Question: Did the United States and European countries support you then?

Lyudmila Alekseyeva: They took into consideration everything happening in the Soviet Union but they did not make any loud protests over anything. In the meantime, we found support in republics of the Union, specifically among local national movements concerned with preservation of ethnic languages and cultures. It is in the republics of the USSR that “twins” of the Moscow Helsinki Group appeared. There were organizations of this sort in Ukraine, Lithuania, Georgia, and Armenia. With the exception of Lithuania, however, they were national movements rather than human rights organizations. In Ukraine, for example, the movement concentrated on the struggle for the release of arrested and imprisoned activists of national movements but never even responded to harassment of Baptists…

Question: What problems in particular did you handle? From the standpoint of human rights abuses, that is?

Lyudmila Alekseyeva: We handled the traditional civil rights like freedom of expression and religion, freedom of unrestricted departure and return to the country.

Question: A few words on grants. Where do you get them from and how do you spend them?

Lyudmila Alekseyeva: We receive them from the United States, Great Britain, Netherlands… By the way, we are spending practically nothing on ourselves.

The funds are mostly spent on support of regional human rights organizations and on all sorts of monitoring programs. Consider the grant to the tune of 23,000 pounds from Great Britain, the one referred to in the recent spy scandal. We had planned to use the money to study the terms of imprisonment in Russian jails. The study was supposed to take place in 20 Russian regions. Divide 23,000 by 20, and the sum does not really amount to too much, does it?

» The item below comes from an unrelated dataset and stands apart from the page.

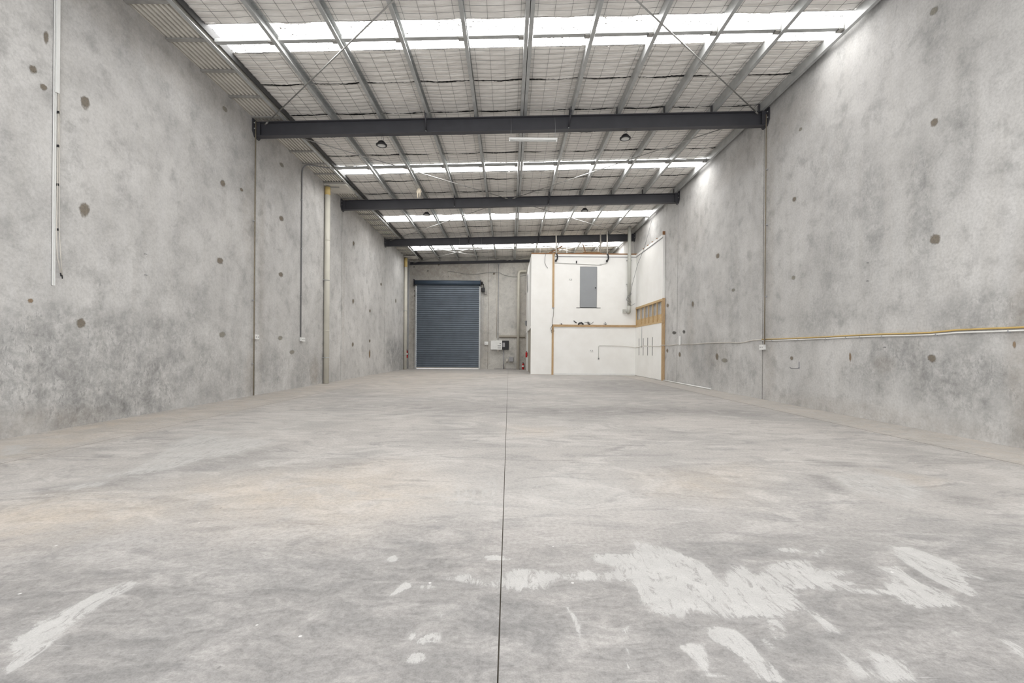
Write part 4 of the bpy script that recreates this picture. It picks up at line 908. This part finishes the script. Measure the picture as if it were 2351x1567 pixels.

In the meantime, we were promptly accused of spying for Great Britain. For some reason, however, nobody even brought similar charges against the Russian Defense Ministry that was getting money from the same source for the program of social adaptation of officers of the army. The explanation is simple. Our state earnestly dislikes organizations like ours, and it will therefore do everything in its power to put an end to our existence. The federal law that bans foreign sponsorship of non-government organizations was just the curtain raiser.

Question: But there must be a way of safeguarding the Moscow Helsinki Group from prejudice on the part of the state. It only takes domestic sponsorship. Why not accept money from Russian businessmen?

Lyudmila Alekseyeva: We are forced to operate on money from abroad. We are defending citizens of Russia from the lawlessness and tyranny of the state and officialdom, and domestic businesses in the country depend on the state nowadays. Russian businessmen are frightened of sponsoring the human rights community. Mikhail Khodorkovsky tried it, and we all know where he is now. It is only when businesses in Russia are independent from the state that they will feel free to sponsor us. I do not expect it in the near future. All the same, we will go on doing our job even without funding altogether, even without pay, if need be.